* **WRITTEN TASK**:
Go from the first line to the line with "scn.camera = cam" and return those lines verbatim, ends included.

= = = = =

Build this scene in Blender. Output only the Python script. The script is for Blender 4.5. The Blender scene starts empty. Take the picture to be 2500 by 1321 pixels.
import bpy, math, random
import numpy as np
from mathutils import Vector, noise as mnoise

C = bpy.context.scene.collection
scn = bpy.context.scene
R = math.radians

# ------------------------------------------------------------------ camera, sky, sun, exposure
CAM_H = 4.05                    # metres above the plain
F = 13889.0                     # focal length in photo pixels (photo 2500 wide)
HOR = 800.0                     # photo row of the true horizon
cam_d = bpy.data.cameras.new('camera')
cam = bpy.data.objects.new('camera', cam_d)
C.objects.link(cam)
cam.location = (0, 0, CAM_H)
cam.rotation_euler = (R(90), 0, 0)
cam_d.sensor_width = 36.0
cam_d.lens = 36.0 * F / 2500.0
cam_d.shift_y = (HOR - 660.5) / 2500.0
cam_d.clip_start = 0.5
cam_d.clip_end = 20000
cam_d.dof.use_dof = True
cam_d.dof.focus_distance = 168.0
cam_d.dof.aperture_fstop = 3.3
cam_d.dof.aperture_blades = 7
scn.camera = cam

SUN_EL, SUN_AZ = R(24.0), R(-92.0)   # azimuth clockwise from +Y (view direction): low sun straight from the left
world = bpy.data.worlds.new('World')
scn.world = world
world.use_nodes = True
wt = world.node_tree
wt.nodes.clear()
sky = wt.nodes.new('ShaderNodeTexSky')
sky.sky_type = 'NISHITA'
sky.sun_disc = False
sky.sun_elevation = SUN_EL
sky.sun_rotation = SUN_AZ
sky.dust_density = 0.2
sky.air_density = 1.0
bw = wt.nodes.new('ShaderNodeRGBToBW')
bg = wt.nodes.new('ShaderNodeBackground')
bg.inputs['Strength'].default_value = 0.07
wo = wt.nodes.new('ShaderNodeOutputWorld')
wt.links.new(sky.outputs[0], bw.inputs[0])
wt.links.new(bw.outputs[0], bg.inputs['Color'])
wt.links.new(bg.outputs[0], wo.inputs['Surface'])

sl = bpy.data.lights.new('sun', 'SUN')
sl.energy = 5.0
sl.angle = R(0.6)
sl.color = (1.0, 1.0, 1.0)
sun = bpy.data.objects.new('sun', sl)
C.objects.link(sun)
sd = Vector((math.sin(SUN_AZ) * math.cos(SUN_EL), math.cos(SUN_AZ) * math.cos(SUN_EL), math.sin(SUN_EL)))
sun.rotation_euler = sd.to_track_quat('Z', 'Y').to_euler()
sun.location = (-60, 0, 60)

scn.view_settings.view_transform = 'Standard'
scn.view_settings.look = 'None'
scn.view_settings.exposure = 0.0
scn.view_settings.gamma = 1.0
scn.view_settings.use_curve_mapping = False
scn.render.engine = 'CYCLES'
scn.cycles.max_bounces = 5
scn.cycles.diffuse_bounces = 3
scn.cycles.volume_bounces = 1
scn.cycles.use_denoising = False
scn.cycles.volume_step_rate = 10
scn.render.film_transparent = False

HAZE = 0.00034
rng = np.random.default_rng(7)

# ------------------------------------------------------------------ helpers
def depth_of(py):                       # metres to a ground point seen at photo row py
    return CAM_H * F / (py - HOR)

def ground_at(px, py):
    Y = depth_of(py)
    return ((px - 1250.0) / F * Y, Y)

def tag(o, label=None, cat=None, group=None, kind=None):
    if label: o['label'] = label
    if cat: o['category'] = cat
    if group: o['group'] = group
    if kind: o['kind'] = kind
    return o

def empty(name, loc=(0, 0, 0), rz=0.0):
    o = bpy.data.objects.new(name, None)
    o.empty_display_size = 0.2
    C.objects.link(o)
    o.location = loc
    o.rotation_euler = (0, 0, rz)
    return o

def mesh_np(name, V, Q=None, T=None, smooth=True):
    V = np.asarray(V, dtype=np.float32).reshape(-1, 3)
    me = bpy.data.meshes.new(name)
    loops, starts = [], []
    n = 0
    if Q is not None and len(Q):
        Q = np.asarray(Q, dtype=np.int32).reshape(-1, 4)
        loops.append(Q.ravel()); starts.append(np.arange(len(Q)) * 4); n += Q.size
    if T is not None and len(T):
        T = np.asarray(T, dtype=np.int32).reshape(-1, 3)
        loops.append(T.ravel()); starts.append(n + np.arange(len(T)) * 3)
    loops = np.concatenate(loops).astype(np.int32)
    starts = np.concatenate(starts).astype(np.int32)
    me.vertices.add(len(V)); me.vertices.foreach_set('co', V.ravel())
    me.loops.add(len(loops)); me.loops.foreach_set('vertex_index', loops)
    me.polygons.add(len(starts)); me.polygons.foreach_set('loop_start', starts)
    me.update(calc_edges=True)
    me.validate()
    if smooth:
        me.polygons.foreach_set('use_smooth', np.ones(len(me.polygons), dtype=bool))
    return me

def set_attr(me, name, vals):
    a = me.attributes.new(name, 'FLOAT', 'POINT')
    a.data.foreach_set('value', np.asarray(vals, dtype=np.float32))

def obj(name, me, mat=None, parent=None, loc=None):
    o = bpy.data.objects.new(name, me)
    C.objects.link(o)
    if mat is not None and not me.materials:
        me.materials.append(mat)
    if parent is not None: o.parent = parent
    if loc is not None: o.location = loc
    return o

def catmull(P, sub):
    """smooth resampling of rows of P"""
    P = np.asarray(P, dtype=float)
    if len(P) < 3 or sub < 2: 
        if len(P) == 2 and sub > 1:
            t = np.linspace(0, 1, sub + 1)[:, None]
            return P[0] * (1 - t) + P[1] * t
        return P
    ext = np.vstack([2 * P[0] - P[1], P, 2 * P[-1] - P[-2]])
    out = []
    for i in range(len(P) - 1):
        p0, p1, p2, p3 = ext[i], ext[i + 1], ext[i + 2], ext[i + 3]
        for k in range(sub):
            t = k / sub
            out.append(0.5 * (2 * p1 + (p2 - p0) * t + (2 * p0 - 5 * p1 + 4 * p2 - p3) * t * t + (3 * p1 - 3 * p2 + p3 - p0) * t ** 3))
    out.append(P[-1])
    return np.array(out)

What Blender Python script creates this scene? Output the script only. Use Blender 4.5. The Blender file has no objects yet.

= = = = =

* **TASK RESPONSE**:
Build this scene in Blender. Output only the Python script. The script is for Blender 4.5. The Blender scene starts empty. Take the picture to be 2500 by 1321 pixels.
import bpy, math, random
import numpy as np
from mathutils import Vector, noise as mnoise

C = bpy.context.scene.collection
scn = bpy.context.scene
R = math.radians

# ------------------------------------------------------------------ camera, sky, sun, exposure
CAM_H = 4.05                    # metres above the plain
F = 13889.0                     # focal length in photo pixels (photo 2500 wide)
HOR = 800.0                     # photo row of the true horizon
cam_d = bpy.data.cameras.new('camera')
cam = bpy.data.objects.new('camera', cam_d)
C.objects.link(cam)
cam.location = (0, 0, CAM_H)
cam.rotation_euler = (R(90), 0, 0)
cam_d.sensor_width = 36.0
cam_d.lens = 36.0 * F / 2500.0
cam_d.shift_y = (HOR - 660.5) / 2500.0
cam_d.clip_start = 0.5
cam_d.clip_end = 20000
cam_d.dof.use_dof = True
cam_d.dof.focus_distance = 168.0
cam_d.dof.aperture_fstop = 3.3
cam_d.dof.aperture_blades = 7
scn.camera = cam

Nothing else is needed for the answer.